Starting with Bravehart, we viewed a clip of some of the most compelling oratory from the movies before movng onto more political fare.

David opened with two tips for ensuring that even speeches on the most ostensibly mundane of content can be made compelling:

1. Own the speech – demonstrate that you are the only person who can deliver that content in that way at that point in time.

2. Personalise the speech, make it your own – personalise it.

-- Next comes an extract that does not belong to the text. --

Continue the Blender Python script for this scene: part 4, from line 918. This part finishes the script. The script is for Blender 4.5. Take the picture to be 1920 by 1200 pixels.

Essentialy, the audience needs to believe that the speaker "comes from God".

Other advice incudes:

  • speak with conviction and certainty
  • when information is scarce, articulating the universally acknowledged truth can be incredibly powerful – even if you are not strictly speaking saying anything "new"
  • Connect the message to yourself and make the personal human connection

There was some commonality among the examples of brilliance with which we were presented:

  • the language is simple
  • visual language is used
  • emotive language is used
  • humility (although there was one exception – in this exception the comment was couched in humour so the speaker was able to pull it off)
  • a challenge
  • a killer ending – but not all necessarily reached a conclusion in the traditional sense
  • they address the way in which the audience is feeling

Over the past few days we have had some brilliant examples of this, as well as some examples of what not to do…From Pamela Shockley Zalabak Ph.D. who decided to leave her home in Colorado the hands of the gods and the local fire department while she delivered a compelling presentaiton on buildling organisational – trust to Robert Kennedy Junior who spoke with great passion about the need for investment in our environment, the need to preserve "the commons" – that which belongs to all.

In closing the key to all this is to find the connections between the speaker and his or her experience and the audience.

In traditional speechwriting training much emphasis is placed on knowing the audience. This session flipped it on the head emphasising knowing your content and knowing your speaker.

Signing off for now but hope to blog again soon. Cheers from sunny Chicago.